El segundo problema es la ausencia de líneas de base. No se elaboraron estudios que permitieran estimar el tamaño de la población afectada por la usura ni las tasas efectivas de interés que se les cobraban en el mercado informal. Sin este diagnóstico previo, la política se diseñó a ciegas: se establecieron límites sin conocer el punto de partida ni las condiciones reales del mercado. Esto impidió calibrar los topes según el comportamiento del crédito informal, que es donde la usura se manifiesta con mayor intensidad. Como resultado, la Ley logró contener parcialmente los abusos en el sistema financiero formal, pero no modificó sustancialmente las prácticas de los prestamistas informales.

La justificación de una legislación contra la usura es, en principio, incuestionable. Su propósito es evitar que los créditos se conviertan en instrumentos de explotación y empobrecimiento. Desde la perspectiva económica y social, limitar los intereses abusivos busca proteger el ingreso de los hogares, evitar el sobreendeudamiento y garantizar que el crédito contribuya al desarrollo productivo. En las MYPES, este objetivo es crucial: cuando sus ingresos se destinan al pago de intereses desproporcionados, se erosiona su capital de trabajo, se restringe la reposición de inventarios y se bloquea la posibilidad de crecer.

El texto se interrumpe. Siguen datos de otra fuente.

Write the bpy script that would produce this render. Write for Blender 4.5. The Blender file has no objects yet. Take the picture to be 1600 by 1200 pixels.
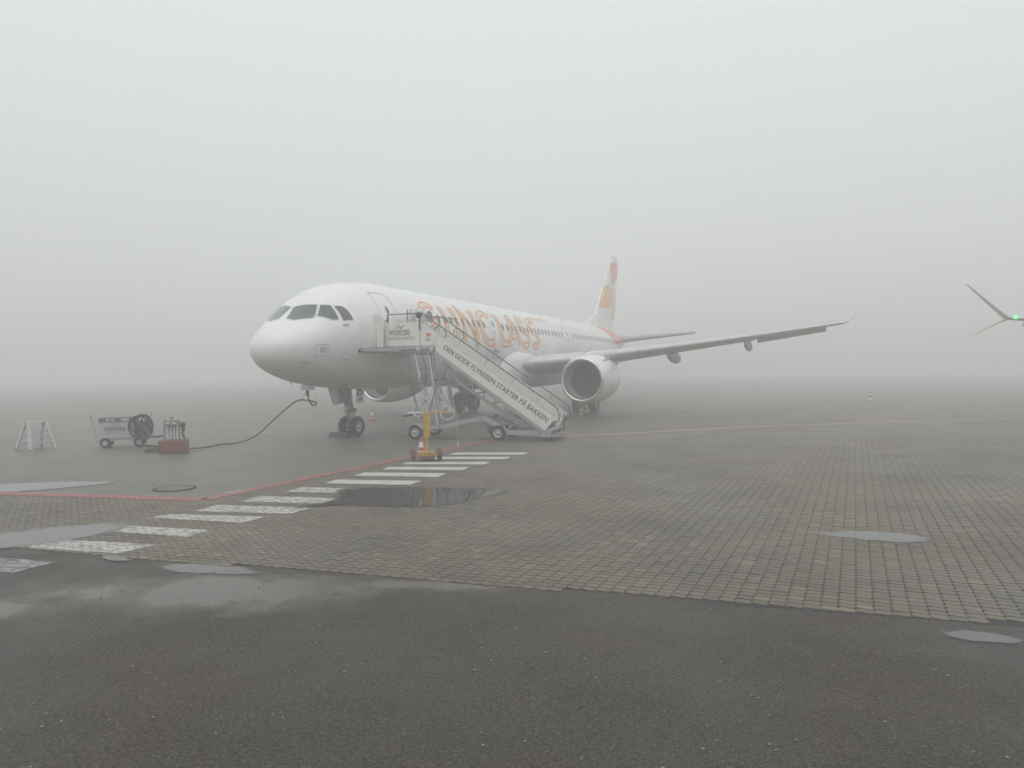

Sin embargo, la aplicación rígida de techos legales sin considerar las particularidades del microfinanciamiento ha generado un efecto perverso. Las microfinancieras formales, al no poder cubrir sus costos operativos bajo las tasas máximas permitidas, han reducido el número de créditos de menor monto y mayor riesgo. Esto ha dejado fuera del sistema financiero formal a una gran parte de los microempresarios, precisamente aquellos que la Ley buscaba proteger. Los datos de la Superintendencia de Competencia lo confirman: entre 2013 y 2018, la tasa máxima legal para microcrédito cayó hasta 59% en el segmento de subsistencia, pero el número de nuevos deudores se contrajo de forma significativa. Los créditos pequeños crecieron menos que los grandes, y los montos promedio aumentaron, señal clara de que los prestatarios más vulnerables fueron desplazados del crédito formal.

El vacío dejado por las instituciones reguladas fue rápidamente ocupado por los prestamistas informales. El informe sobre el Estado de la MYPE en El Salvador 2025 elaborado por FLACSO y FUSAI, así como las encuestas realizadas por el Centro de Investigación de la Opinión Pública Salvadoreña (CIOPS) para la Asociación Bancaria Salvadoreña (ABANSA) en 2019 y 2022 revelan que más del 80% de los pequeños comerciantes y vendedores ambulantes sigue dependiendo de estos mecanismos de financiamiento, con tasas anuales que oscilan entre 1,800% y más de 13,000%. En este circuito casi no existen garantías legales, ni control sobre las tasas, ni mecanismos de defensa. Las prácticas coercitivas, la apropiación de bienes y la imposición de pagarés o hipotecas son frecuentes, lo que convierte al crédito en un factor de empobrecimiento.

En la práctica, la Ley Contra la Usura redujo la exposición de los consumidores formales y MYPES de mayor tamaño a tasas abusivas, pero amplió la exclusión financiera de los microempresarios más pequeños. La fijación de topes excesivamente bajos ha generado una segmentación del mercado crediticio: mientras las instituciones financieras formales atienden a clientes de menor riesgo y mayor capacidad de pago, los sectores más pobres se ven empujados hacia el crédito informal, donde enfrentan condiciones mucho más duras. En otras palabras, la Ley trasladó el problema, pero no lo resolvió.

La experiencia salvadoreña demuestra que regular la usura exige más que fijar un número. Se requiere un enfoque integral que combine supervisión, educación financiera, fortalecimiento institucional y conocimiento del mercado. Los techos a las tasas deben construirse sobre evidencia empírica y reconocer las especificidades del microcrédito. Asimismo, debe fortalecerse la capacidad estatal para monitorear el crédito informal y sancionar efectivamente las prácticas predatorias.

En síntesis, la Ley Contra la Usura nació con una intención legítima y un sustento jurídico sólido, pero su eficacia se ha visto limitada por dos fallas de origen: la adopción de parámetros inadecuados y la ausencia de información de base. Mientras estos vacíos no se corrijan, los microempresarios salvadoreños —en especial los de menor tamaño— seguirán atrapados entre la rigidez del crédito formal y la violencia económica del crédito informal. El desafío, por tanto, no es solo prohibir la usura, sino construir un sistema financiero inclusivo, transparente y justo, que transforme el crédito en una herramienta real de desarrollo y no en un mecanismo de exclusión.